Validators provide feedback on predictions or analysis components from the AI Nodes to ensure that they are accurate (the process is similar to manually validating the training of a dataset). I have included a few example images below.
The validator could be a dapp or a wallet like app.
The aggregate score would be the trust rating for that particular AI Node (detailed later), with a minimum number of ratings required to be used in the Processing Nodes (detailed later).
The validator Nodes are incentivised to act honestly as the rewards they receive are ‘locked-up’ for a period of time, and if their validations are consistently vastly different from the mode (in the case of Yes/No) or the average (in the case of 5 star ratings) their rewards are lost.
We could also require an initial lock-up of tokens – this would ensure the validator is involved with the network and create a cost for spam attacks against the validity of the network results.

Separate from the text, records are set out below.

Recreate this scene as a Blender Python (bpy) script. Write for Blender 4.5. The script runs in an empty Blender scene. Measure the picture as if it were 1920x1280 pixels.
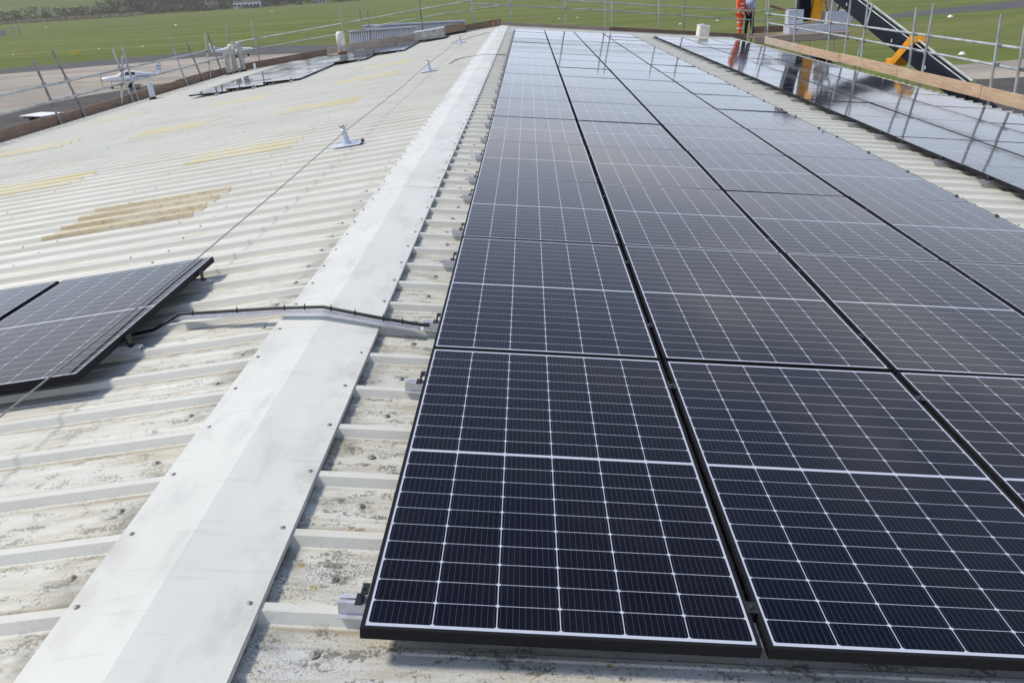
import bpy, bmesh, math, random
from mathutils import Vector, Matrix, Euler
rnd = random.Random(7)
sc = bpy.context.scene
COL = sc.collection
R = math.radians
AL = R(6.0); CA = math.cos(AL); SA = math.sin(AL)
RX, RZ = -0.6046, -0.0119          # ridge line (top of the ridge cap)
ZG = -8.0                          # ground level
Y0, Y1 = -4.0, 33.6                # near / far end of the building
SL, SR = 11.6, 9.35                # slope lengths left / right

# ------------------------------------------------------------------ helpers
def link(o, parent=None):
    COL.objects.link(o)
    if parent is not None: o.parent = parent
    return o
def tag(o, label=None, cat=None, group=None, kind=None):
    if label: o['label'] = label
    if cat: o['category'] = cat
    if group: o['group'] = group
    if kind: o['kind'] = kind
    return o
def empty(name, loc=(0, 0, 0), rot=(0, 0, 0), label=None, cat=None, group=None):
    o = bpy.data.objects.new(name, None); o.empty_display_size = .1
    o.location = loc; o.rotation_euler = rot
    link(o); return tag(o, label, cat, group)
class MB:
    def __init__(s): s.v = []; s.f = []; s.m = []; s.sm = []
    def add(s, vs, fs, mi=0, smooth=False):
        b = len(s.v); s.v += [tuple(v) for v in vs]
        for f in fs: s.f.append([b + i for i in f]); s.m.append(mi); s.sm.append(smooth)
    def box(s, c, d, M=None, mi=0, taper=1.0):
        vs = []
        for z in (-1, 1):
            t = taper if z > 0 else 1
            for x, y in ((-1, -1), (1, -1), (1, 1), (-1, 1)):
                v = Vector((x*d[0]/2*t, y*d[1]/2*t, z*d[2]/2))
                if M is not None: v = M @ v
                vs.append(v + Vector(c))
        s.add(vs, [(3, 2, 1, 0), (4, 5, 6, 7), (0, 1, 5, 4), (1, 2, 6, 5), (2, 3, 7, 6), (3, 0, 4, 7)], mi)
    def tube(s, pts, r, n=8, cap=True, mi=0, smooth=True, flat=1.0):
        pts = [Vector(p) for p in pts]; rings = []
        rs = r if isinstance(r, (list, tuple)) else [r]*len(pts)
        for i, p in enumerate(pts):
            a = pts[max(i-1, 0)]; b = pts[min(i+1, len(pts)-1)]
            d = (b-a).normalized()
            u = d.cross(Vector((0, 0, 1)))
            if u.length < .05: u = d.cross(Vector((0, 1, 0)))
            u.normalize(); w = u.cross(d)
            rings.append([p + (u*math.cos(2*math.pi*k/n) + w*math.sin(2*math.pi*k/n)*flat)*rs[i] for k in range(n)])
        vs = [v for ring in rings for v in ring]; fs = []
        for i in range(len(pts)-1):
            for k in range(n):
                k2 = (k+1) % n; fs.append((i*n+k, i*n+k2, (i+1)*n+k2, (i+1)*n+k))
        s.add(vs, fs, mi, smooth)
        if cap:
            s.add(rings[0], [tuple(range(n))], mi); s.add(rings[-1], [tuple(range(n))[::-1]], mi)
    def lathe(s, c, prof, n=16, mi=0, smooth=True, M=None):
        vs = []; fs = []
        for r_, z in prof:
            for k in range(n):
                v = Vector((r_*math.cos(2*math.pi*k/n), r_*math.sin(2*math.pi*k/n), z))
                if M is not None: v = M @ v
                vs.append(v + Vector(c))
        for i in range(len(prof)-1):
            for k in range(n):
                k2 = (k+1) % n; fs.append((i*n+k, i*n+k2, (i+1)*n+k2, (i+1)*n+k))
        s.add(vs, fs, mi, smooth)
    def mesh(s, name):
        me = bpy.data.meshes.new(name); me.from_pydata(s.v, [], s.f)
        me.polygons.foreach_set('material_index', s.m); me.polygons.foreach_set('use_smooth', s.sm)
        me.update(); return me
    def build(s, name, mats, parent=None, loc=None):
        me = s.mesh(name)
        for m in (mats if isinstance(mats, (list, tuple)) else [mats]): me.materials.append(m)
        o = bpy.data.objects.new(name, me); link(o, parent)
        if loc: o.location = loc
        return o

class NT:
    def __init__(s, mat_name):
        s.mat = bpy.data.materials.new(mat_name); s.mat.use_nodes = True
        s.t = s.mat.node_tree; s.b = s.t.nodes['Principled BSDF']; s._c = {}
    def n(s, ty, **kw):
        nd = s.t.nodes.new(ty)
        for k, v in kw.items(): setattr(nd, k, v)
        return nd
    def set(s, sock, v):
        if v is None: return
        if isinstance(v, bpy.types.NodeSocket): s.t.links.new(v, sock)
        elif isinstance(v, (tuple, list)) and sock.type == 'RGBA' and len(v) == 3: sock.default_value = (*v, 1)
        else: sock.default_value = v
    def m(s, op, a, b=None, c=None, clamp=False):
        nd = s.n('ShaderNodeMath', operation=op, use_clamp=clamp)
        s.set(nd.inputs[0], a); s.set(nd.inputs[1], b); s.set(nd.inputs[2], c); return nd.outputs[0]
    def coord(s, which='Object'):
        if which not in s._c: s._c[which] = s.n('ShaderNodeTexCoord').outputs[which]
        return s._c[which]
    def sep(s, v=None):
        nd = s.n('ShaderNodeSeparateXYZ'); s.set(nd.inputs[0], v or s.coord()); return nd.outputs
    def scale(s, sc3, v=None, off=(0, 0, 0)):
        nd = s.n('ShaderNodeMapping'); s.set(nd.inputs[0], v or s.coord())
        nd.inputs['Scale'].default_value = sc3; nd.inputs['Location'].default_value = off; return nd.outputs[0]
    def noise(s, sc_, v=None, det=4, rough=.55, out=0, dist=0):
        nd = s.n('ShaderNodeTexNoise'); s.set(nd.inputs['Vector'], v or s.coord())
        nd.inputs['Scale'].default_value = sc_; nd.inputs['Detail'].default_value = det
        nd.inputs['Roughness'].default_value = rough; nd.inputs['Distortion'].default_value = dist; return nd.outputs[out]
    def voro(s, sc_, v=None, out='Distance'):
        nd = s.n('ShaderNodeTexVoronoi'); s.set(nd.inputs['Vector'], v or s.coord()); nd.inputs['Scale'].default_value = sc_
        return nd.outputs[out]
    def ramp(s, x, lo, hi, a=0.0, b=1.0):
        nd = s.n('ShaderNodeMapRange'); nd.interpolation_type = 'SMOOTHSTEP'
        s.set(nd.inputs[0], x); nd.inputs[1].default_value = lo; nd.inputs[2].default_value = hi
        nd.inputs[3].default_value = a; nd.inputs[4].default_value = b; return nd.outputs[0]
    def mix(s, f, a, b):
        nd = s.n('ShaderNodeMix', data_type='RGBA'); s.set(nd.inputs[0], f)
        s.set(nd.inputs[6], a); s.set(nd.inputs[7], b); return nd.outputs[2]
    def bump(s, h, st=.3, d=.01):
        nd = s.n('ShaderNodeBump'); nd.inputs['Strength'].default_value = st; nd.inputs['Distance'].default_value = d
        s.set(nd.inputs['Height'], h); s.t.links.new(nd.outputs[0], s.b.inputs['Normal'])
    def out(s, col=None, rough=None, metal=None, spec=None):
        s.set(s.b.inputs['Base Color'], col); s.set(s.b.inputs['Roughness'], rough); s.set(s.b.inputs['Metallic'], metal)
        s.set(s.b.inputs['Specular IOR Level'], spec); return s.mat
def simple(name, col, rough=.6, metal=0., var=.15, sc_=8., spec=None, bump=0.):
    t = NT(name); n = t.noise(sc_, det=5)
    c2 = tuple(min(1, c*(1-var)) for c in col); c1 = tuple(min(1, c*(1+var)) for c in col)
    t.out(t.mix(t.ramp(n, .3, .7), c2, c1), t.ramp(n, .2, .8, max(.03, rough-.06), min(1, rough+.08)), metal, spec)
    if bump: t.bump(n, bump, .01)
    return t.mat

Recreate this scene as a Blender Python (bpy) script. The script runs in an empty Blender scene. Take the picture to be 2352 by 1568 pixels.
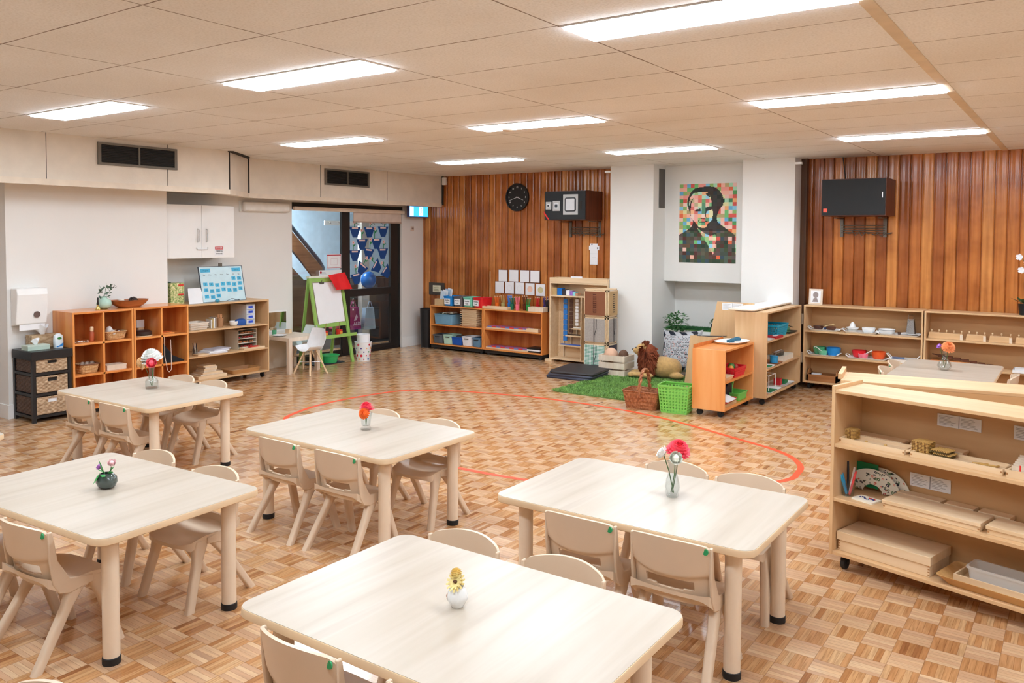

The AI Nodes are what gives the on-chain Oracle functionality; they process the data and return the results to the Processing Nodes.
To provide greater security the creation of an AI Node would require lockup of a number of tokens.
These Nodes process a variety of AI/ML related tasks and receive micropayments for each transaction execution that uses their Node.
They would need to use a Node template to connect and/or meet the data requirements set out by the Processing Nodes/the network.
In the beginning, we could setup several base Nodes (Image Recog, Sentiment Analysis, etc) and allow users to create their own data pipeline which would allow a wide amount of data to be available for use by the blockchain.
In this network, the Processing Node fulfils the role of the miner (they would not be ‘mining’ in the Bitcoin sense however). They process transactions, execute smart contracts, and act as the intermediary between the validators and the AI nodes.
To provide greater security the creation of a Processing Node would require a lockup of a number of tokens.
By adding on-chain Oracles and built in ML capabilities, we remove some of the roadblocks to mainstream/enterprise adoption of smart contracts and allow blockchain/smart contracts to truly be a platform for distributed applications.